• [What this task involves]: Go through the material and write it all out exactly, minus the pictures.

• [Collected material]:

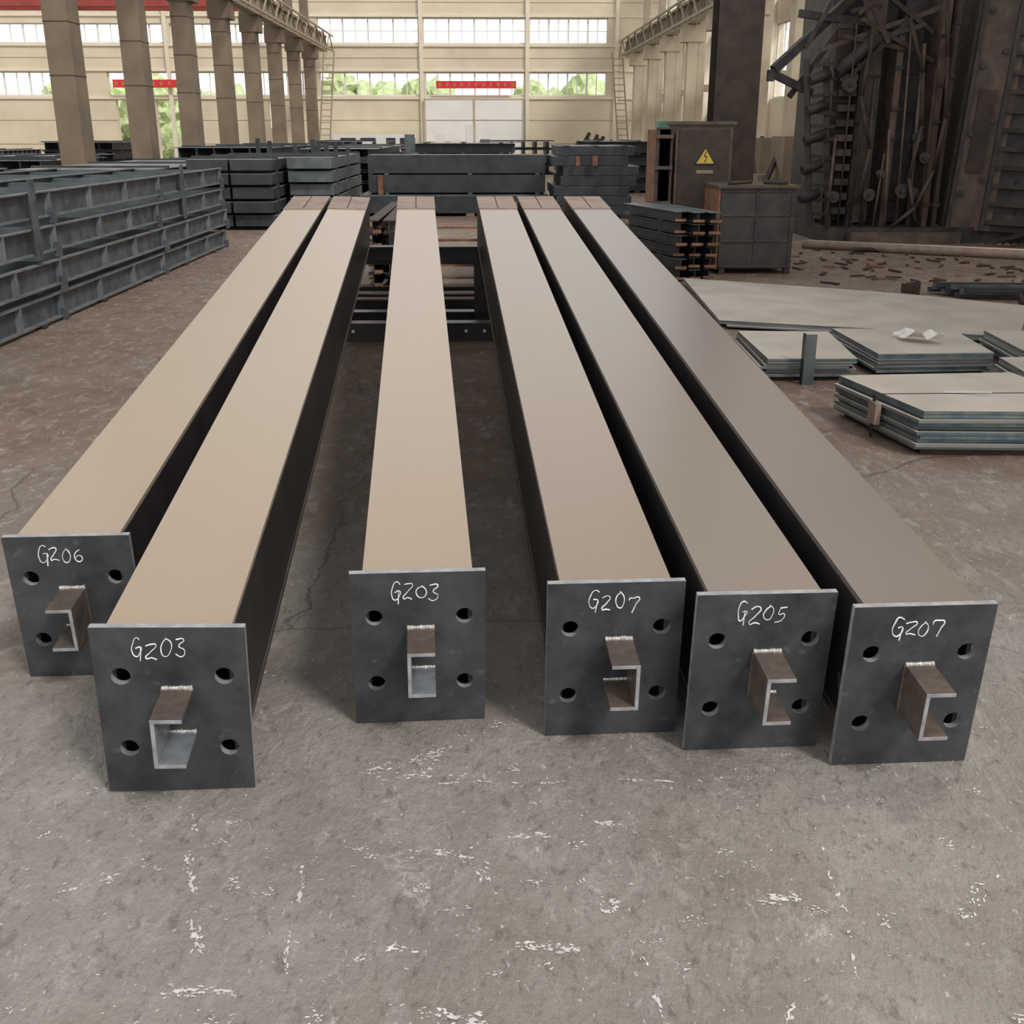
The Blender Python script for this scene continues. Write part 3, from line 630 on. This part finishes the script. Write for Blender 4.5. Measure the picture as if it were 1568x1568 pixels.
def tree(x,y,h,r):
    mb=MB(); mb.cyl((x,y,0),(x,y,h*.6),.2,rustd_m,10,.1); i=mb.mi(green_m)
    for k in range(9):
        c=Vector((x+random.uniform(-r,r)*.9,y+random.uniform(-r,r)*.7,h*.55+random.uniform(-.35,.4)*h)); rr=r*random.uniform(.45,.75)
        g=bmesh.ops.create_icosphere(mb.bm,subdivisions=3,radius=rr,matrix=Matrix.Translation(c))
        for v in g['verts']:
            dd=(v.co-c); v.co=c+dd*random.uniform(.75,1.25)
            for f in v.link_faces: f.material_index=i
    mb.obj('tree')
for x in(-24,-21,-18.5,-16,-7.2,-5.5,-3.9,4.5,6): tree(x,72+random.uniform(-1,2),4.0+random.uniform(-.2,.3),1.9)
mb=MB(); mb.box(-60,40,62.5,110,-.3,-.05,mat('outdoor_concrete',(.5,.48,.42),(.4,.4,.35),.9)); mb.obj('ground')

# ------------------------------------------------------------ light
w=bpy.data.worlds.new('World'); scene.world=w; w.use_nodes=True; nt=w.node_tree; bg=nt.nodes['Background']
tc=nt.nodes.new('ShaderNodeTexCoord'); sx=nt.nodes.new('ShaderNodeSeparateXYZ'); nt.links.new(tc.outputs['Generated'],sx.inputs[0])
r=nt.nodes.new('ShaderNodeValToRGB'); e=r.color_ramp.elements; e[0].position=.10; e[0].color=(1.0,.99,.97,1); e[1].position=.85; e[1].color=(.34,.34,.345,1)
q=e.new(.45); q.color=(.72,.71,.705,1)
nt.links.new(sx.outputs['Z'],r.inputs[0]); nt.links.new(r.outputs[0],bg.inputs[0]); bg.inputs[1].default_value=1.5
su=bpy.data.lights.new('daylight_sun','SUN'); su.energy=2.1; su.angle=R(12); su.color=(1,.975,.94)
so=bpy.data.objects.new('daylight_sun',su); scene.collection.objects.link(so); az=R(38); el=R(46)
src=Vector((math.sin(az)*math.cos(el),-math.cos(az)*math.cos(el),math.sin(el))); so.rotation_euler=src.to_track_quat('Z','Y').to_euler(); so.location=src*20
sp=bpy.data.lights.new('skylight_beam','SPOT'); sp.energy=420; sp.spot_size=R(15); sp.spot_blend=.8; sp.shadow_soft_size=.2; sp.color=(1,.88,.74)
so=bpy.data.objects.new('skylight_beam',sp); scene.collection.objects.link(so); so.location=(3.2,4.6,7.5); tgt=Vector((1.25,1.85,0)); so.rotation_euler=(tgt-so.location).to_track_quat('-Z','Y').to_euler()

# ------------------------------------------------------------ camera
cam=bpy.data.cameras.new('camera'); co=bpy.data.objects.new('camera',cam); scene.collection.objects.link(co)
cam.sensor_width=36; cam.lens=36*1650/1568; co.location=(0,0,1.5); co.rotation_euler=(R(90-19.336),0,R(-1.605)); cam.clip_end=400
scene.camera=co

• [The response]:
The Blender Python script for this scene continues. Write part 3, from line 630 on. This part finishes the script. Write for Blender 4.5. Measure the picture as if it were 1568x1568 pixels.
def tree(x,y,h,r):
    mb=MB(); mb.cyl((x,y,0),(x,y,h*.6),.2,rustd_m,10,.1); i=mb.mi(green_m)
    for k in range(9):
        c=Vector((x+random.uniform(-r,r)*.9,y+random.uniform(-r,r)*.7,h*.55+random.uniform(-.35,.4)*h)); rr=r*random.uniform(.45,.75)
        g=bmesh.ops.create_icosphere(mb.bm,subdivisions=3,radius=rr,matrix=Matrix.Translation(c))
        for v in g['verts']:
            dd=(v.co-c); v.co=c+dd*random.uniform(.75,1.25)
            for f in v.link_faces: f.material_index=i
    mb.obj('tree')
for x in(-24,-21,-18.5,-16,-7.2,-5.5,-3.9,4.5,6): tree(x,72+random.uniform(-1,2),4.0+random.uniform(-.2,.3),1.9)
mb=MB(); mb.box(-60,40,62.5,110,-.3,-.05,mat('outdoor_concrete',(.5,.48,.42),(.4,.4,.35),.9)); mb.obj('ground')

# ------------------------------------------------------------ light
w=bpy.data.worlds.new('World'); scene.world=w; w.use_nodes=True; nt=w.node_tree; bg=nt.nodes['Background']
tc=nt.nodes.new('ShaderNodeTexCoord'); sx=nt.nodes.new('ShaderNodeSeparateXYZ'); nt.links.new(tc.outputs['Generated'],sx.inputs[0])
r=nt.nodes.new('ShaderNodeValToRGB'); e=r.color_ramp.elements; e[0].position=.10; e[0].color=(1.0,.99,.97,1); e[1].position=.85; e[1].color=(.34,.34,.345,1)
q=e.new(.45); q.color=(.72,.71,.705,1)
nt.links.new(sx.outputs['Z'],r.inputs[0]); nt.links.new(r.outputs[0],bg.inputs[0]); bg.inputs[1].default_value=1.5
su=bpy.data.lights.new('daylight_sun','SUN'); su.energy=2.1; su.angle=R(12); su.color=(1,.975,.94)
so=bpy.data.objects.new('daylight_sun',su); scene.collection.objects.link(so); az=R(38); el=R(46)
src=Vector((math.sin(az)*math.cos(el),-math.cos(az)*math.cos(el),math.sin(el))); so.rotation_euler=src.to_track_quat('Z','Y').to_euler(); so.location=src*20
sp=bpy.data.lights.new('skylight_beam','SPOT'); sp.energy=420; sp.spot_size=R(15); sp.spot_blend=.8; sp.shadow_soft_size=.2; sp.color=(1,.88,.74)
so=bpy.data.objects.new('skylight_beam',sp); scene.collection.objects.link(so); so.location=(3.2,4.6,7.5); tgt=Vector((1.25,1.85,0)); so.rotation_euler=(tgt-so.location).to_track_quat('-Z','Y').to_euler()

# ------------------------------------------------------------ camera
cam=bpy.data.cameras.new('camera'); co=bpy.data.objects.new('camera',cam); scene.collection.objects.link(co)
cam.sensor_width=36; cam.lens=36*1650/1568; co.location=(0,0,1.5); co.rotation_euler=(R(90-19.336),0,R(-1.605)); cam.clip_end=400
scene.camera=co